Jüdische Wirtschaftsgeschichte erzählen
Warum ausgerechnet ein Dokumentarfilm über eine jüdische Unternehmerfamilie des 19. und 20. Jahrhunderts? „Zentrales Anliegen ist es, die ursprüngliche Ausgrenzung und schrittweise Integration von Juden am konkreten Beispiel zu zeigen, ihre wichtige Rolle in großen Unternehmungen, ihr gesellschaftliches Engagement“, so Professorin Krauss. Deutlich wird auch die Bedeutung jüdischer Wirtschaftsbürger für die IHK-Organisation.
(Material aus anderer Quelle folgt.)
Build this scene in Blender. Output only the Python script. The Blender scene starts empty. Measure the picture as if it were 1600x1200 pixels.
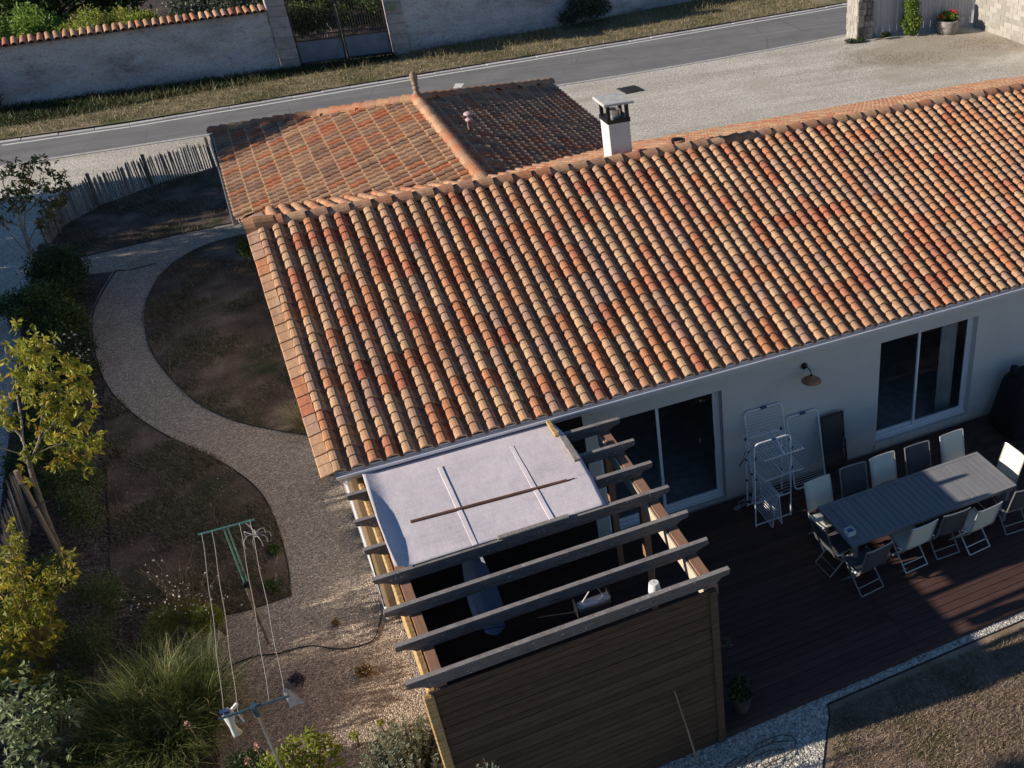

Als Kommerzienräte des Königreichs und des späteren Freistaats Bayern gehörten sie zur ökonomischen und gesellschaftlichen Elite ihrer Zeit und prägten auch die 1843 gegründete Industrie- und Handelskammer in Augsburg im Ehrenamt maßgeblich mit. „Jüdische Geschichte sollte nicht nur als Geschichte der Shoah begriffen werden, die rückblickend den Aufstieg und die Bedeutung jüdischer Familien im 19. und 20. Jahrhundert verdunkelt“, sagt Krauss. „Es geht darum, jüdische Unternehmer als genuinen Teil des wirtschaftenden Bürgertums in Schwaben sichtbar zu machen, in ihrer Bedeutung für die Entwicklung Bayerns und besonders Bayerisch-Schwabens.“
Premiere in der LEW-Energiewelt
Bei der Premiere des Films in der LEW-Energiewelt am Augsburger Königsplatz unterstrich LEW-Vorstand Christian Barr die Bedeutung wirtschaftsgeschichtlicher Arbeit. Bei LEW arbeitet ein Historikerteam an der systematischen Erschließung von Beständen und Archiven. Demnächst soll eine Unternehmenschronik erscheinen. Christian Barr erinnerte an Bernhard Salomon – eine der prägenden Persönlichkeiten der deutschen Energiewirtschaft und Gründer von LEW – der ebenfalls jüdische Wurzeln hatte. Der in Frankfurt lebende, erfolgreiche Geschäftsmann war hoch geachtet und musste gleichwohl im hohen Alter einschneidende Veränderungen durch die Machtergreifung der Nationalsozialisten erleben. Er starb 1942, kurz bevor er in das KZ Theresienstadt deportiert werden sollte. „Bernhard Salomon war Pionier und Gestalter deutscher Wirtschaftsgeschichte. Sein bewegtes Leben mit seiner unglaublichen Lebensleistung ist auch ein Beispiel für ein deutsch-jüdisches Schicksal“, sagte Christian Barr.